Die deutsche Kandidatin Marie-Agnes Strack-Zimmermann sagt im Gespräch mit der DW, dass sie sich auch von Europa aus weiter für die Ukraine einsetzen möchte. Sie wisse, dass die Verteidigung normalerweise Sache der Nationalstaaten sei, sehe aber eine Notwendigkeit, dass jetzt auf europäischer Ebene gehandelt werde. Strack-Zimmermann, die in der Wahlwerbung als "Eurofighterin" bezeichnet wird, hat sich in Deutschland als Vorsitzende des Verteidigungsausschusses im Bundestag und mit ihren Forderungen nach Waffenlieferungen für die Ukraine einen Namen gemacht.

Abgrenzung zu Rechtsaußen 

Ihre französische Kollegin treibt ein anderes Thema um. "Lassen sie es uns deutlich sagen: Kein Flirt, keine Zweideutigkeit gegenüber Extremisten und Populisten – wir wollen Europa aus der Mitte heraus gestalten", sagt Hayer. In ihrem Heimatland Frankreich führt derzeit der rechtspopulistische Rassemblement National die Meinungsumfragen zu den Europawahlen an. Erst an zweiter Stelle folgt die von Hayer angeführte Wahlliste.

Valerie Hayer (r.)
Valerie Hayer (r.) führt bei den Europawahlen die Liste der Renaissance-Partei des französischen Präsidenten Emmanuel Macron anBild: CC BY-NC-ND © ALDE Party

Der Politikanalyst Maurice erwartet, dass die französische Liste Renaissance die größte Delegation innerhalb der Renew-Gruppe bleiben werde. Intern werde sich aber die Frage stellen, ob die Renew weiter durch die Franzosen geführt werde. Denn innerhalb der Gruppe sei es schwierig, eine Balance zwischen dem liberalen und dem durch die Franzosen geprägten zentristischen Ansatz zu finden; ein Unterschied, der sich insbesondere in der Wirtschaftspolitik bemerkbar mache.
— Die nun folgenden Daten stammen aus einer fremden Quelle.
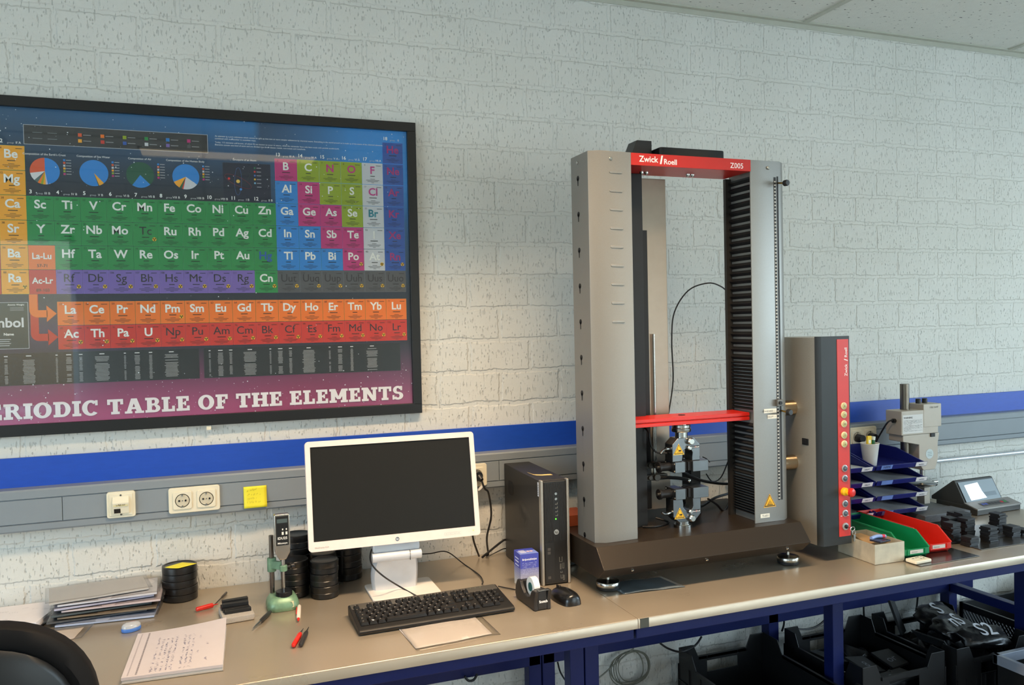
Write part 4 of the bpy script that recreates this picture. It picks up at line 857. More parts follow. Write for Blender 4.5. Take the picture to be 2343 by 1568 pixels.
# paper in a sleeve under the keyboard
def sheet(name, q, m_, label=None, cat=None, z=.0006, wav=.0, par=None, nx=16, ny=12, th=.0004, group=None):
    g = MB(); A, B_, C_, D = [Vector(v) for v in q]
    for j in range(ny+1):
        for i in range(nx+1):
            u_, v_ = i/nx, j/ny; w_ = wav*(math.sin(9*u_+4*v_)+math.sin(5*v_-7*u_+1)+.5*math.sin(17*u_+3))*.5+wav
            g.V.append((A*(1-u_)+B_*u_)*(1-v_)+(D*(1-u_)+C_*u_)*v_+Vector((0, 0, z+w_)))
    for j in range(ny):
        for i in range(nx): g.F.append([j*(nx+1)+i, j*(nx+1)+i+1, (j+1)*(nx+1)+i+1, (j+1)*(nx+1)+i]); g.K.append(g.c)
    o = g.build(name, m_, par)
    s_ = o.modifiers.new('solid', 'SOLIDIFY'); s_.thickness = th
    if label: tag(o, label, cat, group)
    return o
paper = mat('paper', (196, 188, 184), .7, var=.02); film = clear_sheet('plastic_film', (250, 250, 249), .8, .2)
fq = [pt(954, 1492), pt(1146, 1454), pt(1090, 1400), pt(905, 1428)]
fo = sheet('plastic_sleeve', fq, film, 'clear plastic sleeve holding a white sheet, lying below the keyboard', 'sleeve', .0008, .0006)
sheet('paper_sheet', [pt(951, 1486), pt(1126, 1452), pt(1076, 1402), pt(905, 1432)], paper, z=.0002, wav=.0007, par=fo, th=.0002)
# tape dispenser
c = pt(1222, 1385); t = thing('tape_dispenser', 'black desktop tape dispenser with a white roll, between keyboard and mouse', 'tape dispenser', (c.x+.004, c.y+.018, 0), PI/2+.05, local=True)
# local x = towards the back of the bench
sp_ = [(-.070, 0), (-.068, .026), (-.078, .060), (-.052, .058), (-.044, .050), (-.036, .036), (-.016, .029), (.010, .032), (.026, .048), (.034, .062), (.056, .062), (.070, .040), (.074, .016), (.066, 0)]
lo = [[Vector((x, y*(1-.25*(z < .004)*0), z)) for x, z in sp_] for y in (-.029, -.012)]
def side_(y0, y1, top):
    q_ = [p for p in sp_]
    return MB().prism(q_, 'y', y0, y1)
MB().prism(sp_, 'y', -.027, -.015).prism(sp_, 'y', .015, .027).box(-.068, -.040, -.0155, .0155, .001, .057).box(-.05, .064, -.0155, .0155, .001, .024).box(.048, .062, -.0155, .0155, .02, .058).build('body', mat('dispenser_black', (34, 32, 32), .42), t, bevel=.003)
rl = MB().lathe([(.0135, -.0095), (.029, -.0095), (.029, .0095), (.0135, .0095), (.0135, -.0095)], (-.004, 0, .052), 36, (0, 1, 0))
rl.F = rl.F[:-2]; rl.K = rl.K[:-2]; rl.build('tape_roll', mat('tape_white', (226, 226, 224), .35), t)
MB().lathe([(.0132, -.011), (.0132, .011)], (-.004, 0, .052), 28, (0, 1, 0)).build('tape_core', mat('core_teal', (20, 84, 84), .3), t)
MB().cbox((-.0715, 0, .0605), (.010, .034, .0015)).build('cutter', chrome, t)
q = MB(tr((-.0733, 0, .024), -PI/2, 0, 0)).color(225, 225, 225); text(q, 'Scotch', (0, -.001, 0), (1, 0, 0), (0, .22, 1), .010, .03); q.build('lettering', printed(), t, smooth=0)
# mouse
c = (pt(1262, 1365)+pt(1319, 1385)+pt(1290, 1350)+pt(1295, 1396))/4
t = thing('computer_mouse', 'black computer mouse to the right of the tape dispenser', 'mouse', (1.003, -.585, 0), math.radians(5), local=True)
rg = []
for i in range(17):
    u_ = -1+2*i/16; ex = .060*math.sin(u_*PI/2); k = math.sqrt(max(.0, 1-u_**2)); wd = .034*k*(1+.10*u_*0)+.0003; h_ = (.036-.010*max(0, u_)**2-.004*u_)*k**.75+.0006
    rg.append([Vector((wd*math.cos(a)*(1.0 if math.sin(a) > 0 else 1), ex, max(0, math.sin(a))**.8*h_ if math.sin(a) > 0 else 0)) for a in [2*PI*j/24 for j in range(24)]])
mo = MB().loft(rg).build('mouse_body', mat('mouse_black', (20, 20, 21), .24), t, smooth=80)
MB().box(-.0006, .0006, .012, .054, .024, .0345).build('button_seam', blk, t)
MB().cyl((-.0035, .034, .0275), (.0035, .034, .0275), .0075, 18).build('scroll_wheel', rub, t)
q = MB().color(200, 205, 215); text(q, 'Lenovo', (0, -.046, .0262), (1, 0, 0), (0, .7, .7), .006, .02); 
# small carton
A = pt(1192, 1347); B_ = pt(1238, 1341); D = pt(1181, 1318)
t = thing('small_carton', 'small blue and white printed carton standing against the computer tower', 'carton', (A.x, A.y, 0), math.atan2(B_.y-A.y, B_.x-A.x), local=True)
cw, cd_, chh = .062, .062, .108
MB().color(214, 218, 230).box(0, cw, 0, cd_, 0, chh).build('carton_body', mat('carton_pale', (206, 208, 216), .5), t, bevel=.0008)
q = MB(); q.K = []
for k in range(14):
    z0 = chh*(.0+k/14); f_ = k/13; col = tuple(int((205, 206, 200)[i]*(1-f_)+(60, 66, 168)[i]*f_) for i in range(3)) if f_ < .55 else (70, 80, 178)
    q.color(*col); quad(q, (0, -.0004, z0), XX, ZZ, cw, chh/14+.0001); quad(q, (-.0004, cd_, z0), -YY, ZZ, cd_, chh/14+.0001)
q.color(120, 140, 215); q.add([(0, 0, chh+.0004), (cw, 0, chh+.0004), (cw, cd_, chh+.0004), (0, cd_, chh+.0004)], [(0, 1, 2, 3)])
q.color(60, 70, 170); q.add([(0, .04, chh+.0007), (cw, .04, chh+.0007), (cw, cd_, chh+.0007), (0, cd_, chh+.0007)], [(0, 1, 2, 3)])
q.color(235, 190, 190)
for x in (.035, .046): q.add([(x, .018, chh+.0009), (x+.006, .025, chh+.0009), (x, .032, chh+.0009), (x-.006, .025, chh+.0009)], [(0, 1, 2, 3)])
q.color(235, 238, 250)
for k in range(5): quad(q, (.006, .012+k*.007, chh+.001), XX, YY, .020, .003)
text(q, 'Brijpetztestjes'[:0]+'Brijzetabletjes', (cw/2, -.0008, chh-.020), XX, ZZ, .0088, .02)
q.color(190, 196, 235)
for k in range(9): squiggle(q, (.006, -.0008, chh-.030-k*.0045), XX, ZZ, 1, cw-.014, .0026)
q.color(110, 116, 150)
for k in range(8): squiggle(q, (.006, -.0008, .034-k*.0040), XX, ZZ, 1, cw-.014, .0022)
q.color(225, 228, 250)
for z_ in (.088, .078, .066): quad(q, (-.0008, .050, z_), -YY, ZZ, .035, .004)
q.build('carton_print', printed(), t, smooth=0)
# computer tower
t = thing('computer_tower', 'black slim desktop computer standing upright with silver front edges', 'computer', (.991, -.431, 0), math.radians(-2), local=True)
W_, H_, D_ = .098, .340, .375
case = MB().box(0, W_, .012, D_, 0, H_-.002).build('case', mat('case_black', (44, 42, 40), .42, .25, var=.05, scale=90), t, bevel=.003)
fp = MB().box(.009, W_-.009, -.004, .014, .002, H_-.004).build('front_panel', mat('front_black', (22, 21, 21), .38), t, bevel=.004)
for x in (0, W_-.009): MB().prism([(x, -.006), (x+.009, -.006), (x+.009, .014), (x, .014)], 'z', 0, H_).build('front_edge', mat('edge_silver', (178, 172, 162), .3, .7), t, bevel=.0025)
ri = MB()
for k in range(16):
    x = .0135+k*.0046
    if 6 < k < 11: ri.box(x, x+.0018, -.0055, -.0035, .300, H_-.012); continue
    ri.box(x, x+.0018, -.0055, -.0035, .142, H_-.012)
ri.build('grille_rib', mat('rib', (38, 37, 36), .4), fp)
MB().box(.012, .044, -.0048, -.0035, .012, .135).build('disc_drive', mat('drive_black', (28, 27, 27), .35), fp, bevel=.0005)
for z in (.294, .277): MB().lathe([(.0042, 0), (.0042, .001), (.002, .001), (.002, .0004)], (.052, -.004, z), 16, (0, -1, 0)).build('audio_jack', chrome, fp)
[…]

Die Abgrenzung zu Rechtsaußen betont auch der Politiker Sandro Gozi, der 2019 über die französische Liste Renaissance ins EU-Parlament einzog. Von EU-Kommissionspräsidentin von der Leyen fordert er, sich weniger in Richtung der rechten Regierung in Rom zu orientieren. "Der Weg zu Meloni und zu den Rechtsextremen ist eine Sackgasse. Und wir wollen nicht dort enden," sagt Gozi beim Auftakt des Wahlkampfes.